Set exercise: Repeat verbatim only the lines from the opening of the material below through the one that contains "scene.camera = cam".
* * * * * * * * *
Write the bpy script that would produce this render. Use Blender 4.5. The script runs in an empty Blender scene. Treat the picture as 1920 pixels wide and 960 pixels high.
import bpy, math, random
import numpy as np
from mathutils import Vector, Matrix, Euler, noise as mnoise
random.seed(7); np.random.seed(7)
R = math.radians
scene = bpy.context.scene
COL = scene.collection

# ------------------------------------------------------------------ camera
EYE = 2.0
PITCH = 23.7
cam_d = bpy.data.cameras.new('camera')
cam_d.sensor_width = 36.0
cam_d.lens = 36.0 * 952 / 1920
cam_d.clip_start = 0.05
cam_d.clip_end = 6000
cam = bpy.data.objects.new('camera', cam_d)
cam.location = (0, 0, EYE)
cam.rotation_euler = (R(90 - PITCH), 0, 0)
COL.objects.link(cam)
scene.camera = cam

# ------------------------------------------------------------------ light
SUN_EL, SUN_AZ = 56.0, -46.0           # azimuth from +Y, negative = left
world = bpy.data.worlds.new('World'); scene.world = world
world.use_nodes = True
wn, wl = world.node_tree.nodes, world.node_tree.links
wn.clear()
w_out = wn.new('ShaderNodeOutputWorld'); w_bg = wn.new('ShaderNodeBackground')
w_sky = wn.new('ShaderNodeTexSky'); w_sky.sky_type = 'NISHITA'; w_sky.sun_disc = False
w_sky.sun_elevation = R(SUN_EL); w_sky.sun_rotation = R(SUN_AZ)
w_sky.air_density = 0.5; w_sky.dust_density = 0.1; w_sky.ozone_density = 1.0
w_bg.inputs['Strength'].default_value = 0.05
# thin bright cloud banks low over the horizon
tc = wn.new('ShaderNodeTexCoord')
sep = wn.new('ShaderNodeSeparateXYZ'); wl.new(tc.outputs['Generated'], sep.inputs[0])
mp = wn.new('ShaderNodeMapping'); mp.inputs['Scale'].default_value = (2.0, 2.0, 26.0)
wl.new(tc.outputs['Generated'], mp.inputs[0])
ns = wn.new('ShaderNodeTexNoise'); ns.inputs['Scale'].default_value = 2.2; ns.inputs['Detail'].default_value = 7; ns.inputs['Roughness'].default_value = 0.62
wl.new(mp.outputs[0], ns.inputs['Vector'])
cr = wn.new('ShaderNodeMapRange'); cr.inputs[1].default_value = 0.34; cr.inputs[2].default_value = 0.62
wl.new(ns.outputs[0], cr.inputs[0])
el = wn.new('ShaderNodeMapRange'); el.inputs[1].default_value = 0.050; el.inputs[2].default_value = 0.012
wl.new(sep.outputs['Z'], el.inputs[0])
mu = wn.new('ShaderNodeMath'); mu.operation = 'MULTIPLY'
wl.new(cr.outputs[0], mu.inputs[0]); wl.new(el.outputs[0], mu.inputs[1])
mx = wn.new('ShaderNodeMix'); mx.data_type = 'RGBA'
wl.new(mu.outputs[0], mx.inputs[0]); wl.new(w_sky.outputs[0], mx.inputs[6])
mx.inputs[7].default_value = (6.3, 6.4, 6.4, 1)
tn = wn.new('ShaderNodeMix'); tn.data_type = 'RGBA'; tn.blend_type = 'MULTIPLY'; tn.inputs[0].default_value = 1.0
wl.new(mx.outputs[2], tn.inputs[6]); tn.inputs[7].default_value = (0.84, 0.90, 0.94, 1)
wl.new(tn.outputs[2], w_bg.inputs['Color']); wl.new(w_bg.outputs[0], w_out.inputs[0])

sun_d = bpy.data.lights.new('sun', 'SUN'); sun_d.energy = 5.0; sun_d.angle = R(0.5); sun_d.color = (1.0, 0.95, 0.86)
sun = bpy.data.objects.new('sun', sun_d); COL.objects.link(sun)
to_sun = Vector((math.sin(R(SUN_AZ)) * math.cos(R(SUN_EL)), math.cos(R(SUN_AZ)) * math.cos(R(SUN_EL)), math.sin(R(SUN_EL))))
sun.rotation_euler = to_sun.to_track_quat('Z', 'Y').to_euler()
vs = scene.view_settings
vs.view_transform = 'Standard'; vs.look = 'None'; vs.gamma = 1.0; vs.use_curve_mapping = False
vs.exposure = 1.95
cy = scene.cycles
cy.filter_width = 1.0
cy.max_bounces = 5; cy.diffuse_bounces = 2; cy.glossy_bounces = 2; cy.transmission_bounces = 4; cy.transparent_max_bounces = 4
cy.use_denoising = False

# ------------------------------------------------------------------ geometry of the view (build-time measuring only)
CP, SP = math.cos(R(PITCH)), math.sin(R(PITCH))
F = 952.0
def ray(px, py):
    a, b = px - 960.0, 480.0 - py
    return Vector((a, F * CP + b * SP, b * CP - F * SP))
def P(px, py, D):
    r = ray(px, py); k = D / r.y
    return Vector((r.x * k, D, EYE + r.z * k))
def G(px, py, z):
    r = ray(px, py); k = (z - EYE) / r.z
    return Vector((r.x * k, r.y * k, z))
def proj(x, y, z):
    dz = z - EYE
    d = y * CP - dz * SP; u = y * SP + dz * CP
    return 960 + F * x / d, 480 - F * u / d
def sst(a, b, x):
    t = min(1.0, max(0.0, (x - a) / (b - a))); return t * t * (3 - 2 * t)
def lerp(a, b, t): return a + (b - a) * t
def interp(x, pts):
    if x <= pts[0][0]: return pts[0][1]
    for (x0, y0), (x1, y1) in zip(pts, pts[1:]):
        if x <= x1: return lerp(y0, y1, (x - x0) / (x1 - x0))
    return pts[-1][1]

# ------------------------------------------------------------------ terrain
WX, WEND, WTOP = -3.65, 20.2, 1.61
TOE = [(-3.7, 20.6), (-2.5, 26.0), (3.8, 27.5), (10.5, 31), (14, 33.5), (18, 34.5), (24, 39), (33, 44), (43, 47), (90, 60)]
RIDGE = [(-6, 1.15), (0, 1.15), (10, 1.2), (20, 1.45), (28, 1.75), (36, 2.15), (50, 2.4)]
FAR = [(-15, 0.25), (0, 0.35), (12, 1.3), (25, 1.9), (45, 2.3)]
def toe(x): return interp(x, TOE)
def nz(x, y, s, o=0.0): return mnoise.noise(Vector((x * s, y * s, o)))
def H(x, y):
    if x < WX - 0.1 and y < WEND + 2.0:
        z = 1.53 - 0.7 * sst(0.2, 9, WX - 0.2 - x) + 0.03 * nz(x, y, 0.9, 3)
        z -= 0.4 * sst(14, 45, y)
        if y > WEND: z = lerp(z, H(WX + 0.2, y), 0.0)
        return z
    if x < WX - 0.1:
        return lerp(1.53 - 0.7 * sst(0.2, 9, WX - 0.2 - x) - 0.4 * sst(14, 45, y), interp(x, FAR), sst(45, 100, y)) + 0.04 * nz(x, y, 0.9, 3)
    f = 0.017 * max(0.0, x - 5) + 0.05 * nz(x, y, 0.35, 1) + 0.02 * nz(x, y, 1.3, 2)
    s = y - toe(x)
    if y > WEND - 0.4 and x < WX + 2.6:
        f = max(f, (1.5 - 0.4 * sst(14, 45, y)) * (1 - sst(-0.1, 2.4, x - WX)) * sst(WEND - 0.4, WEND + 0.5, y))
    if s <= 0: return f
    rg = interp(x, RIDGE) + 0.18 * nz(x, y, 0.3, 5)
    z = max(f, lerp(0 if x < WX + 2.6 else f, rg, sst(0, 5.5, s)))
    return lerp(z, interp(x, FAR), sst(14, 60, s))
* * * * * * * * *
Right answer:
Write the bpy script that would produce this render. Use Blender 4.5. The script runs in an empty Blender scene. Treat the picture as 1920 pixels wide and 960 pixels high.
import bpy, math, random
import numpy as np
from mathutils import Vector, Matrix, Euler, noise as mnoise
random.seed(7); np.random.seed(7)
R = math.radians
scene = bpy.context.scene
COL = scene.collection

# ------------------------------------------------------------------ camera
EYE = 2.0
PITCH = 23.7
cam_d = bpy.data.cameras.new('camera')
cam_d.sensor_width = 36.0
cam_d.lens = 36.0 * 952 / 1920
cam_d.clip_start = 0.05
cam_d.clip_end = 6000
cam = bpy.data.objects.new('camera', cam_d)
cam.location = (0, 0, EYE)
cam.rotation_euler = (R(90 - PITCH), 0, 0)
COL.objects.link(cam)
scene.camera = cam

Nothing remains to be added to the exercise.